How was I to know you were supposed to beat your horse for that kind of impudence? At any rate, the horse seemed to intuit that he'd never get a beating from a city slicker like me. I even tried twisting his ear. Nothing short of a beating was ever going to deter that horse from his destination and if I had tried, he'd have probably kicked my ass.

But I'm having the last laugh you see; that sombitch is long since dead and pecked over by buzzards of "the high chaparral." The "better cowboys" knew not to even ride him. But what a cutting horse he was! You could have put Howdy Doody in the saddle and that horse would have done his thang.

You can barely make her out, but my dog Honey is pictured nose buried in the earth about a half-inch up on the far right edge of the windmill photo -- black fur with the white shoulder. She's just a spot really. Click-on the photo for an enlarged version.

This windmill photo was interesting without the added effects, but a little color saturation, some sharpening and lots of added grain to give it the look of an old painting and folks around here will soon be thinking I've been working in oils. It's amazing what a Nikon D80 can do to get an old timer out of the house and into the sunlight, even at sunset, even if photographs of western windmills have long been a cliché, even if admitting the cliché is cliché, and so on.

The really good thing about windmills though, is that they remind me of water.

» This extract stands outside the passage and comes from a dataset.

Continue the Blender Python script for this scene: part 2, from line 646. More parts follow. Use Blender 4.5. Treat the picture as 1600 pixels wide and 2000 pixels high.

Some days, cues and triggers like this can be very important.

Sunday, November 2, 2008

Stage-3 Recovery: Confronting the Bull

Zen Buddhists have a 10-step series of paintings that helps people who regularly meditate by describing the process of awakening. Here we have Abby Honey, one of Balmorhea's finest, demonstrating a few of the subdivisions between Stage-3 & 4.

Notice how focused and alert she is, as opposed to how nonchalant and sleepy the bull appears. Does a dog have Buddha Nature?